As Schopenhauer once put it, “the world which we percieve is characterized by great diversity, though this diversity is not fundamental. Fundamentally the world is a unity.”

The powering of acts is the same for all things existing- the concept of morality in the individual is the measure of his knowledge…its adequacy, to paraphrase Dunamis, at the time and his understanding of existence.

The morals are then neither objective or relative, but instead hermeunetic?

Diversity owns its conceptual existence to its contrasting perceptual existence with unity, vice versa. We sense no other than relativity. From this principle of the working of human sensory, derived from the working of much phenomena happening in the physical world, relative sensory most often produces continuity, but daulity is the typical case, which in fact represents the two end nobs of the same line. Morality is unity in the sense that it follows a invariant guiding principal of its historical development which is that it serves to whatever is beneficial to society as a whole. Morality is diversity the sense that individuals decide matters differently when facing the same moral delimma. This is the problem of social aggragation. There will be applaud after a rock opera wether I would like it or not. When a certain individuals choose to find whatever is customary as rationally inapplicable to a certain situations, then delimma arises, for these particular individuals and the superfacial concordance of much the rest.

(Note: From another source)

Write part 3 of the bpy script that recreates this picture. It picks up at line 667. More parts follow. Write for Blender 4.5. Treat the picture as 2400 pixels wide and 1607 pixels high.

Delimma’s very existence is relative as everything else. The fool’s speciality lies in the fact that he encounters no delimma, his bliss lies in the very same fact said in the different way that he posseses no delimma. Morality exists as an existential decisive solution for contrasting choices in the face of power struggles. It’s relative in the sense that without relatively opposing power elements, its existence is impossible, hence the essence of the consitution of its existence is relativity.